X-O Manowar: The Kill List

X-O Manowar: The Kill List
X-O Manowar The Kill List review
  • North American Publisher / ISBN: Valiant Entertainment - 978-1-68215-127-3
  • Volume No.: 11
  • Release date: 2016
  • UPC: 9781682151273
  • Contains adult content?: no
  • Does this pass the Bechdel test?: no
  • Positive minority portrayal?: yes
  • CATEGORIES: Superhero

When X-O originally dealt with the alien Vine attempting to invade Earth, Robert Venditti came up with a neat and original solution for peace (see Planet Death). It left the Vine race polarised, with those on the home planet content, and those remaining on Earth, along with their almost human allies, still plotting to take the planet over. Exodus revealed that one of the most fanatical Vine enemies, Commander Vargosh Trill, remained at large after the failed invasion. He’s so important to the events of The Kill List that Venditti provides a chapter relating Trill’s background as a prologue, detailing a driven man blinded by ambition and overcome by jealousy at Aric having been selected by the Shanhara armour.

From the Earth authorities’ viewpoint, equally as troublesome as Trill are his ideological allies able to pass for human, undetectable until they choose to reveal themselves. Or, that would be the case, had one of them not decided that taking over the Earth wasn’t in his future, someone who knows where the highly placed double agents are. Hence the kill list. As much as he’d like to believe otherwise, Aric is aware he needs help, leading to an uneasy alliance with Ninjak, a man for whom assassination by stealth is a way of life. Their lively missions are contrasted with scenes of tension between the peaceful Vine, camped next to the humans they once enslaved, both communities under Aric’s charge.

Robert Gill draws most of the book, supplying some great pin-up pages. The spidery Ninjak and invulnerable Aric taking fire on the sample art is an example, but it could equally have been Aric descending to Portugal, the arrival of the Armorines, or Aric flying over the sea. That’s not what makes Gill ideally suited to X-O, though. That’s because he combines the pin-ups with the unglamorous work of telling the story, always clearly and always interestingly. Francis Portela illustrating the Trill prologue does so more decoratively, filling in the backgrounds with greater detail, but that’s a different type of story, requiring a different approach.

Throughout the series it’s been noted that Aric’s armour has a form of intelligence, and it’s never been explained why the Vine named it Shanhara. A bonus story supplies that explanation. It’s nicely drawn by Cafu, but melodramatic to begin with and improbable as it continues, disclosing why the entire Vine religious culture is one of worship and reverence for Shanhara.

Back in the main feature, Venditti is far better. His focus on Aric and Ninjak is deceptive, and it’s other events that eventually have greater importance.

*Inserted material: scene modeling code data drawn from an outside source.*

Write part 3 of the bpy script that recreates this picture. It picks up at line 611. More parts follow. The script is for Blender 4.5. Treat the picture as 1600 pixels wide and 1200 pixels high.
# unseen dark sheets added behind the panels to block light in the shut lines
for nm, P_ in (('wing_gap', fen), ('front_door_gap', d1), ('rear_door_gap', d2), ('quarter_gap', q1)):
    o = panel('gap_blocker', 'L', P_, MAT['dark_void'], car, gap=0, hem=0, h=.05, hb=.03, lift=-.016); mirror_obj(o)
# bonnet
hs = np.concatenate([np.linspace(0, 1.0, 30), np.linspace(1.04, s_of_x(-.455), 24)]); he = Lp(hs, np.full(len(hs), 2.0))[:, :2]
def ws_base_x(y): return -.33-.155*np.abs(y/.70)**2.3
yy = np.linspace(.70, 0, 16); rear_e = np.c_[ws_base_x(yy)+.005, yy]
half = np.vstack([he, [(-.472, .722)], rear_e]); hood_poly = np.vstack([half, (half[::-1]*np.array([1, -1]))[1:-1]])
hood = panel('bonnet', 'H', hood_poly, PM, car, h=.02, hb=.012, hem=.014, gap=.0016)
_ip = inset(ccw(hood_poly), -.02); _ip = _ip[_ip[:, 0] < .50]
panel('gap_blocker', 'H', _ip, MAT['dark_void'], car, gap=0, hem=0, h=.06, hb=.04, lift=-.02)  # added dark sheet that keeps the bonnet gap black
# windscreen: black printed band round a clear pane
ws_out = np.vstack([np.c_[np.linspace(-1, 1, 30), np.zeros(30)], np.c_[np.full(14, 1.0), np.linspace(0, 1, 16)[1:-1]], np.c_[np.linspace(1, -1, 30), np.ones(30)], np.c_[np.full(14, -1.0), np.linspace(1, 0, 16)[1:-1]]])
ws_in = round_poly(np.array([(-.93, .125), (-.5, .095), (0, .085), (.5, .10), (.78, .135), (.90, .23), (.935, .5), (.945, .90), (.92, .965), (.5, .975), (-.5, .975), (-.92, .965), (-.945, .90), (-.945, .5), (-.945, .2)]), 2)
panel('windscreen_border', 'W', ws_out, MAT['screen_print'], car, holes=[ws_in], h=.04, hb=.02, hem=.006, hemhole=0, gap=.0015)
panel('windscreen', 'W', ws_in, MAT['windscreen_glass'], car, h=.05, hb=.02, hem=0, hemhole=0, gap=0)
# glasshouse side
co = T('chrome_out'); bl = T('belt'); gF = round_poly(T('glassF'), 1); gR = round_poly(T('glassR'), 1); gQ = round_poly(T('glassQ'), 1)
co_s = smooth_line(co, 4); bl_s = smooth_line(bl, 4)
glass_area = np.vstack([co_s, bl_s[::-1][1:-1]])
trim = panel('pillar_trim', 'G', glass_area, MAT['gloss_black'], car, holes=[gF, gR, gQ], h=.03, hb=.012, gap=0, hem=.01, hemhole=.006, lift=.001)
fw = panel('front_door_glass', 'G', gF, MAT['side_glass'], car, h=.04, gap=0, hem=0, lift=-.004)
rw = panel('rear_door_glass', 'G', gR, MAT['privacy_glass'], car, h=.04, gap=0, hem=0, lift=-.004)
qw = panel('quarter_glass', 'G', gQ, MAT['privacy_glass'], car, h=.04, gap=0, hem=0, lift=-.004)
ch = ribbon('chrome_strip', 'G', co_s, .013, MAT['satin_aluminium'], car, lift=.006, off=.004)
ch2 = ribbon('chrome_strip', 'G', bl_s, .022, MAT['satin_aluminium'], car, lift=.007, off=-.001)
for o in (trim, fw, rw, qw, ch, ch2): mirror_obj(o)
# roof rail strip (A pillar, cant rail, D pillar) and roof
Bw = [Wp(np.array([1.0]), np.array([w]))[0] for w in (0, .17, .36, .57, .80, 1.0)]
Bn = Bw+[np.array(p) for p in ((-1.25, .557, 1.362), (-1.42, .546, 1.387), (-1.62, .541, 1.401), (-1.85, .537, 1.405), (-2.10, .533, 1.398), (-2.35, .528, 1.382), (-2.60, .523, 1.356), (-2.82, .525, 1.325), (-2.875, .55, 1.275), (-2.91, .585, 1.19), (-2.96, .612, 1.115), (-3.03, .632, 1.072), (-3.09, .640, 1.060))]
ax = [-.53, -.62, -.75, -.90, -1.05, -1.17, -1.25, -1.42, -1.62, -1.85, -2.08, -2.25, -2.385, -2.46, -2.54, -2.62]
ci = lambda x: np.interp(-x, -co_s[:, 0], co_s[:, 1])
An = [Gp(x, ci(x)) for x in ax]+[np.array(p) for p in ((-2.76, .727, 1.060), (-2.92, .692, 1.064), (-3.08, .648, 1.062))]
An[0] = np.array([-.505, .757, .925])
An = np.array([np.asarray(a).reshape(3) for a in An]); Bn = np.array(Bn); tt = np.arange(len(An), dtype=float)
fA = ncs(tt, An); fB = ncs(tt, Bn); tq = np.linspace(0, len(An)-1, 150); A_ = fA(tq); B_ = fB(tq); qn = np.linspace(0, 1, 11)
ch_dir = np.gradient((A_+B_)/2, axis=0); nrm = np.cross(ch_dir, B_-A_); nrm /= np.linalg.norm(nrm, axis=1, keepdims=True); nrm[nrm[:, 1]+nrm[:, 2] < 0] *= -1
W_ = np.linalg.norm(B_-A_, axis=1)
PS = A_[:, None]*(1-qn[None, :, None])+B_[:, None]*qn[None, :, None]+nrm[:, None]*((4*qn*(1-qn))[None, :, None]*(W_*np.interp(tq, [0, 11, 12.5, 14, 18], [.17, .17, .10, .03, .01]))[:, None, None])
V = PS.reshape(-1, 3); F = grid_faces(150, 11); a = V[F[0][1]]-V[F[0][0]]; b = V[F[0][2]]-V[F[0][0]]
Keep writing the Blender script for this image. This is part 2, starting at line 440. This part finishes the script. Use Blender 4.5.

Trill is a more formidable opponent than credited, and underestimating him and taunting him has its price. This is cleverly structured, and feeds into a story that keeps changing emphasis. As soon as it’s settled into one format, Venditti pulls a switch and it becomes something else, which is thrilling. Unfortunately that’s a policy followed until the end, a cliffhanger with more to follow in Long Live the King. Alternatively both this and that are collected in volume five of the oversize hardcovers X-O Manowar Deluxe Edition.